The claim that these photos show tree stumps is false.
Mountains, not trees
The first aerial image of what appears to be a brown stump with roots leading into the ground is in fact a guyot, an underwater mountain in Ethiopia’s Afar depression. The picture is available on the stock photo site, Alamy.
“Guyot. Aerial photograph of a guyot in the Afar Depression, Ethiopia, Africa. The Awash River is seen across top left. Guyots are underwater volcanoes that have flat tops due to wave erosion. The presence of a guyot in the Afar Depression shows that the area was once beneath the Red Sea,” reads the picture’s description.
The second and fourth images – displaying side and aerial views respectively – show a flat-topped mountain in Venezuela called Cerro Autana (see here and here). According to the International Union for Conservation of Nature (IUCN), it is made of quartz and sandstone.
In 1978, Cerro Autana was declared a natural monument in Venezuela.
The final image is an aerial view of a rock formation located in the US state of Wyoming named Devils Tower, which was declared the first-ever US National Monument in 1906.
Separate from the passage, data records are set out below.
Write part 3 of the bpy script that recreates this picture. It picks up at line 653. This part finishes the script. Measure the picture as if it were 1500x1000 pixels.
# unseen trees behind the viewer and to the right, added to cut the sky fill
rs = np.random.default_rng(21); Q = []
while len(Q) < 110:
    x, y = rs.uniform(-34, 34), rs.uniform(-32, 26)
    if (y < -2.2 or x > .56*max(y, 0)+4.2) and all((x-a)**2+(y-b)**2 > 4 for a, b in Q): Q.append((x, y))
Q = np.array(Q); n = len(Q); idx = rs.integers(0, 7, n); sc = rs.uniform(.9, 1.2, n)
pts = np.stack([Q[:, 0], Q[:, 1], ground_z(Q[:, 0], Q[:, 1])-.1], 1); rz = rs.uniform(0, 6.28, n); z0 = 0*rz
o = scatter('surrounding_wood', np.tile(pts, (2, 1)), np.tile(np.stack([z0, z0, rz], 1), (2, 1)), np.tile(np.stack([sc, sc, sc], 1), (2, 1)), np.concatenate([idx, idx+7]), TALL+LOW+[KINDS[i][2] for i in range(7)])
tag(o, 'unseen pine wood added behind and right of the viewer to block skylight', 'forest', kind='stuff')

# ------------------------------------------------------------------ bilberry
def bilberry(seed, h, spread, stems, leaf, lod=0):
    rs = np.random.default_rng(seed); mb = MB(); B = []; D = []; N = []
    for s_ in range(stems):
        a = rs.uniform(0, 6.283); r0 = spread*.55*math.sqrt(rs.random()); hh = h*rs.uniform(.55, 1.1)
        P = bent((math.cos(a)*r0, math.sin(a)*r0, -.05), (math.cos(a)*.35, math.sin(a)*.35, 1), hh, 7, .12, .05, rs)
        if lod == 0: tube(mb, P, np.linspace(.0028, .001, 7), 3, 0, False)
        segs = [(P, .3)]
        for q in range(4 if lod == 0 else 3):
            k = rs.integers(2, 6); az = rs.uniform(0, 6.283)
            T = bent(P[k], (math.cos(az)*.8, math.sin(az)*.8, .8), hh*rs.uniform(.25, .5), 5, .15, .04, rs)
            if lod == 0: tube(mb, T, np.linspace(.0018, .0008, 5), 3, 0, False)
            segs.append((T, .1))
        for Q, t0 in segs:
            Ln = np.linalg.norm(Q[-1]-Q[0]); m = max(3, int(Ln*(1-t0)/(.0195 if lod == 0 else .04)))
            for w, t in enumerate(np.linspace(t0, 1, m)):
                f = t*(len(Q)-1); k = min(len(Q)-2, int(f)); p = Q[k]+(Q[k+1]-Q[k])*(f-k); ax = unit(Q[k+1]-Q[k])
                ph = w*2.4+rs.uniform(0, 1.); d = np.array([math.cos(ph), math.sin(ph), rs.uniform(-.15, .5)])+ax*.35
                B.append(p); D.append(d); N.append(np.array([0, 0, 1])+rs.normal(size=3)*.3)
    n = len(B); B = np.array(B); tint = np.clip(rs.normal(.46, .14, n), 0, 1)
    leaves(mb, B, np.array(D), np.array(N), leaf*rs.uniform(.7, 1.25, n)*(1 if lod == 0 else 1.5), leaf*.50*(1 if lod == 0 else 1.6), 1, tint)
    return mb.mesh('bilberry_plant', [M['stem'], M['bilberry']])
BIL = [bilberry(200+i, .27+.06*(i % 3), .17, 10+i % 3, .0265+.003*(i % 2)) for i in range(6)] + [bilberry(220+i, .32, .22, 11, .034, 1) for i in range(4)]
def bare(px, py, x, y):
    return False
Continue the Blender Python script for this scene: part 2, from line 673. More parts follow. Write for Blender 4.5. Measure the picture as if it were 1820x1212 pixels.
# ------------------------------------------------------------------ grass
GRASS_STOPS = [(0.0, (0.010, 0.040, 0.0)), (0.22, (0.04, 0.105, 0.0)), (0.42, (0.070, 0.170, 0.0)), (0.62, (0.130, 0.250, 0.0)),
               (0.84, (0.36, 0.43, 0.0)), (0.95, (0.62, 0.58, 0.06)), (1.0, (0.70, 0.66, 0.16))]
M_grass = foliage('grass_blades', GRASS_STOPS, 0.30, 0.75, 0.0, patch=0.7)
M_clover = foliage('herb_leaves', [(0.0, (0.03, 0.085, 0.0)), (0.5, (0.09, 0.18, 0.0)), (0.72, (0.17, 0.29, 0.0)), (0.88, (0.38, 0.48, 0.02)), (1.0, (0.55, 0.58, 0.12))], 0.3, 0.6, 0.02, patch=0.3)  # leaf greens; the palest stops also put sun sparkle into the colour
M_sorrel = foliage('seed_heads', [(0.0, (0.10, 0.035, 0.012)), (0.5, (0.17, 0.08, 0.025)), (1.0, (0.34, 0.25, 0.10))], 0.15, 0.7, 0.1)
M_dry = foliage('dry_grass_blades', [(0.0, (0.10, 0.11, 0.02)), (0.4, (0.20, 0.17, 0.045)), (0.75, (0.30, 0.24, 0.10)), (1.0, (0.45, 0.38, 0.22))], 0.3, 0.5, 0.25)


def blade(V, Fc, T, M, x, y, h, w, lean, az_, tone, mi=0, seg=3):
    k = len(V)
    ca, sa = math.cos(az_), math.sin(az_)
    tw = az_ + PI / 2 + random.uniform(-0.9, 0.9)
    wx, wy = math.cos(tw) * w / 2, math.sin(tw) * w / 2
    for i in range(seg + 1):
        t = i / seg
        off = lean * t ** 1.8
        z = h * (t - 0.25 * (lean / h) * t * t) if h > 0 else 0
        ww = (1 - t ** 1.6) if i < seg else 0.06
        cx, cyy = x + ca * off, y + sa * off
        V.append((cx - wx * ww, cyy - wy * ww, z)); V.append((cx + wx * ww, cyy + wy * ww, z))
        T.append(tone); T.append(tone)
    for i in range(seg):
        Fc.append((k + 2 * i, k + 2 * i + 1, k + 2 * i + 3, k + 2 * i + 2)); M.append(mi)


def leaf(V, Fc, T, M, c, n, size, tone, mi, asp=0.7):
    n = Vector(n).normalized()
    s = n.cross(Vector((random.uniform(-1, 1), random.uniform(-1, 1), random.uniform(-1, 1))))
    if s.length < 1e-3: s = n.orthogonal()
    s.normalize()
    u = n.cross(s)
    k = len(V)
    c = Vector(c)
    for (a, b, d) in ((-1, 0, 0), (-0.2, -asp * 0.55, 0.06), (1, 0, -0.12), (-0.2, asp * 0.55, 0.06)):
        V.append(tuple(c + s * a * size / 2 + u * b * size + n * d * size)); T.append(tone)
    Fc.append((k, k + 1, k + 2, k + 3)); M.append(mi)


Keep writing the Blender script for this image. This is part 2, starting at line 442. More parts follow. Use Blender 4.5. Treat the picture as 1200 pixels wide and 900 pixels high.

The US National Park Service explains the geological origins of this natural monument on its web page for Devils Tower, stating that it is composed of intrusive igneous rock that is volcanic in origin.
“Geologists agree that Devils Tower began as magma, or molten rock buried beneath the Earth’s surface. What they cannot agree upon are the processes by which the magma cooled to form the Tower, or its relationship to the surrounding geology of the area,” reads an article on the NPS website.